24 Eylül 2009 Perşembe

gitti..

ben gitmek lazım dedim.. ertelememek lazım dedim.. o gitti. şu an gökyüzünde ve londra bulutlarına ulaşmıştır bile. biraz buruk biraz heyecanlı gitti kankam. uçakta okuması için bir mektup verdim ona ve boynumda görüp çok beğendiği bir kolyeyi.. O pasaport sırasındayken yaşlı gözlerle güldük birbirimize.. el sallayarak küçüldü git gide..
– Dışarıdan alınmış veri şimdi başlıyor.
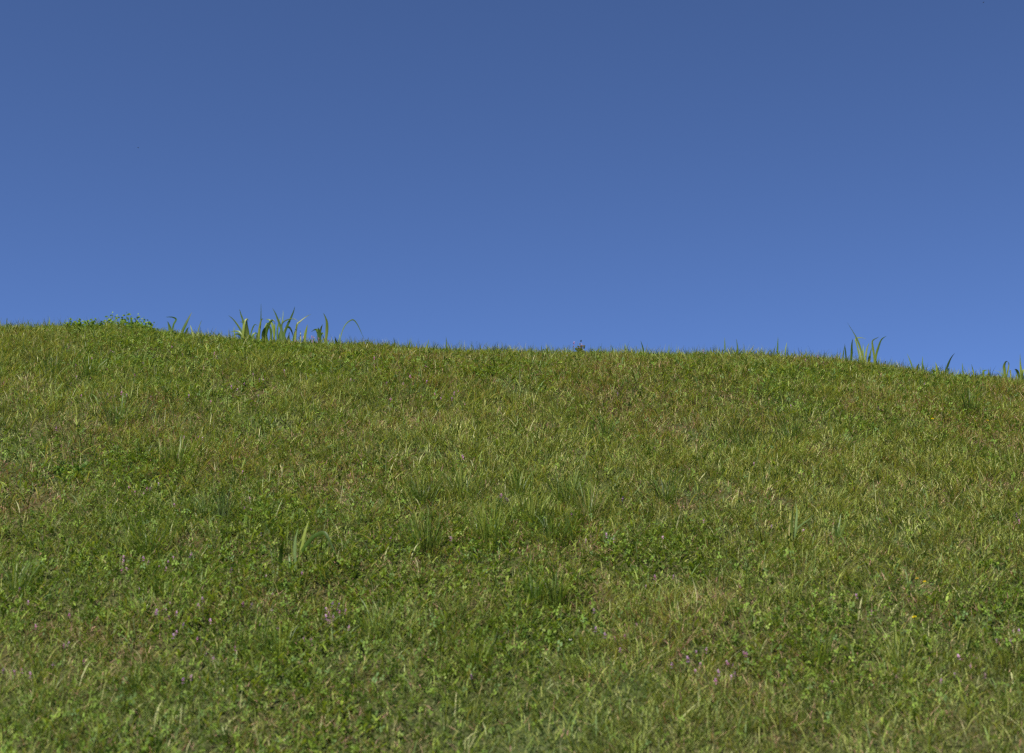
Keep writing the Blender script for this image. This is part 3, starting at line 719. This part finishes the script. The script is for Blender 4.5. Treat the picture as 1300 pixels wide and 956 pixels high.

sensiz herşey daha zor! seni çok özlüyorum fulyam..

24 Ağustos 2009 Pazartesi

şimdi başlıyorum... asıla başlıyorum.. yaratıcılığa başlıyorum. nerde olsam? nerden başlasam? yazsam mı haykırsam mı? ikisi de mi? ben sizi en iyisi gezdireyim!

23 Temmuz 2009 Perşembe

kış..

yorgan altı film seyretmeler.. yorganın ucunu çenenin altına çekip uyumalar.. üşümeleri engelleyen sarılmalar.. kaşlarına kadar çektiğin bereler.. renkli eldivenler.. yürürken parfümünü içine çektiğin atkılar.. beyaz ve erken kararan istanbul..

15 Haziran 2009 Pazartesi

hep gidilir..


bizi hep biyerler bekler.. hemen gidemesekte illaki bi gün gidilecektir oraya. Ertelemeyi hiç sevmem, kimseye de hiç bişeyi erteletmem. Gerek yok. Yenilikler hemen gelmeli, şimdiye kadar 'en doğrusu bu!' dediğim herşeyden beni vazgeçirmeli.. Refreshlenmeyi bekleyen birçok duygu barındırıyorum içimde. En çok onlar heyecanlı.. En çok BEN heyecanlıyım..

E o zaman...


ARRRRRRR YUUUUU REEEEE Dİ Dİ Dİ Dİ Dİ........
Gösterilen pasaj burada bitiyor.